▶ [Challenge]:
Reproduce the data exactly.

--------

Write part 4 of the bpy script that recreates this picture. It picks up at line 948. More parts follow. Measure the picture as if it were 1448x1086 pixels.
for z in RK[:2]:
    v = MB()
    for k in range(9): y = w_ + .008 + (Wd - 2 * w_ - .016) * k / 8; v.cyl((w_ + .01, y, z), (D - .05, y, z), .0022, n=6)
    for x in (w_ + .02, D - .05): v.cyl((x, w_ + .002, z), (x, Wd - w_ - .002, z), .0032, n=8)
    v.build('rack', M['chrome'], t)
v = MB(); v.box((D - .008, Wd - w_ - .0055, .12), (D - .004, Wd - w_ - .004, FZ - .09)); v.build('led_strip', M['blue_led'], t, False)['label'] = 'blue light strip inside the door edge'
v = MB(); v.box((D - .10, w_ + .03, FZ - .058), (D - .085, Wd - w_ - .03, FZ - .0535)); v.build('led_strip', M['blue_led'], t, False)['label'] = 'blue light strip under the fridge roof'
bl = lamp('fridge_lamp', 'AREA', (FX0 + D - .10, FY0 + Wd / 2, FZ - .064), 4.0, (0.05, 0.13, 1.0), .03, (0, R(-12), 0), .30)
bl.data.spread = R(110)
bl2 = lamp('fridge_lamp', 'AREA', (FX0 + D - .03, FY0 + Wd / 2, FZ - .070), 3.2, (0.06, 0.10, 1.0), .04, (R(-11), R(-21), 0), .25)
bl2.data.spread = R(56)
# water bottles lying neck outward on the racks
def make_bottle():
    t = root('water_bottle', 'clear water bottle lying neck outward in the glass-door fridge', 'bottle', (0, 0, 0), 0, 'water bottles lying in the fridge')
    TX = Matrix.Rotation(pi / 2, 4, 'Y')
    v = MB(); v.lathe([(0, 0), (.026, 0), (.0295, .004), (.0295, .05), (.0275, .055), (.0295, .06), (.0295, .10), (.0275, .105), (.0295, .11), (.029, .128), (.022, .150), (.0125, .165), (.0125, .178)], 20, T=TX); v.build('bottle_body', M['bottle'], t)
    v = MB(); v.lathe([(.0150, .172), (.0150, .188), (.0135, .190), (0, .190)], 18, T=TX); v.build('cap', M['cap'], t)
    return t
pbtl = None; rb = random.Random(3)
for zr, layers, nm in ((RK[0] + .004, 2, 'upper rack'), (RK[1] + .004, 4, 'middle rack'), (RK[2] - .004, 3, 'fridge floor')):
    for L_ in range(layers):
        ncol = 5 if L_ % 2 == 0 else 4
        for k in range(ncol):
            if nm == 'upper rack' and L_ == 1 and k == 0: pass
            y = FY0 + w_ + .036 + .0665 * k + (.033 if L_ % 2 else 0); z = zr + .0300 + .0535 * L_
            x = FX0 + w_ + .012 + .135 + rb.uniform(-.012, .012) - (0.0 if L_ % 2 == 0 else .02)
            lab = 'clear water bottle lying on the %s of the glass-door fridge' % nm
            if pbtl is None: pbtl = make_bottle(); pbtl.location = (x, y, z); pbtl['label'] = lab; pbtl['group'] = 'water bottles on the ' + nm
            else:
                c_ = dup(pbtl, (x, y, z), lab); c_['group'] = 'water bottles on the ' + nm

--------

▶ [Exercise answer]:
Write part 4 of the bpy script that recreates this picture. It picks up at line 948. More parts follow. Measure the picture as if it were 1448x1086 pixels.
for z in RK[:2]:
    v = MB()
    for k in range(9): y = w_ + .008 + (Wd - 2 * w_ - .016) * k / 8; v.cyl((w_ + .01, y, z), (D - .05, y, z), .0022, n=6)
    for x in (w_ + .02, D - .05): v.cyl((x, w_ + .002, z), (x, Wd - w_ - .002, z), .0032, n=8)
    v.build('rack', M['chrome'], t)
v = MB(); v.box((D - .008, Wd - w_ - .0055, .12), (D - .004, Wd - w_ - .004, FZ - .09)); v.build('led_strip', M['blue_led'], t, False)['label'] = 'blue light strip inside the door edge'
v = MB(); v.box((D - .10, w_ + .03, FZ - .058), (D - .085, Wd - w_ - .03, FZ - .0535)); v.build('led_strip', M['blue_led'], t, False)['label'] = 'blue light strip under the fridge roof'
bl = lamp('fridge_lamp', 'AREA', (FX0 + D - .10, FY0 + Wd / 2, FZ - .064), 4.0, (0.05, 0.13, 1.0), .03, (0, R(-12), 0), .30)
bl.data.spread = R(110)
bl2 = lamp('fridge_lamp', 'AREA', (FX0 + D - .03, FY0 + Wd / 2, FZ - .070), 3.2, (0.06, 0.10, 1.0), .04, (R(-11), R(-21), 0), .25)
bl2.data.spread = R(56)
# water bottles lying neck outward on the racks
def make_bottle():
    t = root('water_bottle', 'clear water bottle lying neck outward in the glass-door fridge', 'bottle', (0, 0, 0), 0, 'water bottles lying in the fridge')
    TX = Matrix.Rotation(pi / 2, 4, 'Y')
    v = MB(); v.lathe([(0, 0), (.026, 0), (.0295, .004), (.0295, .05), (.0275, .055), (.0295, .06), (.0295, .10), (.0275, .105), (.0295, .11), (.029, .128), (.022, .150), (.0125, .165), (.0125, .178)], 20, T=TX); v.build('bottle_body', M['bottle'], t)
    v = MB(); v.lathe([(.0150, .172), (.0150, .188), (.0135, .190), (0, .190)], 18, T=TX); v.build('cap', M['cap'], t)
    return t
pbtl = None; rb = random.Random(3)
for zr, layers, nm in ((RK[0] + .004, 2, 'upper rack'), (RK[1] + .004, 4, 'middle rack'), (RK[2] - .004, 3, 'fridge floor')):
    for L_ in range(layers):
        ncol = 5 if L_ % 2 == 0 else 4
        for k in range(ncol):
            if nm == 'upper rack' and L_ == 1 and k == 0: pass
            y = FY0 + w_ + .036 + .0665 * k + (.033 if L_ % 2 else 0); z = zr + .0300 + .0535 * L_
            x = FX0 + w_ + .012 + .135 + rb.uniform(-.012, .012) - (0.0 if L_ % 2 == 0 else .02)
            lab = 'clear water bottle lying on the %s of the glass-door fridge' % nm
            if pbtl is None: pbtl = make_bottle(); pbtl.location = (x, y, z); pbtl['label'] = lab; pbtl['group'] = 'water bottles on the ' + nm
            else:
                c_ = dup(pbtl, (x, y, z), lab); c_['group'] = 'water bottles on the ' + nm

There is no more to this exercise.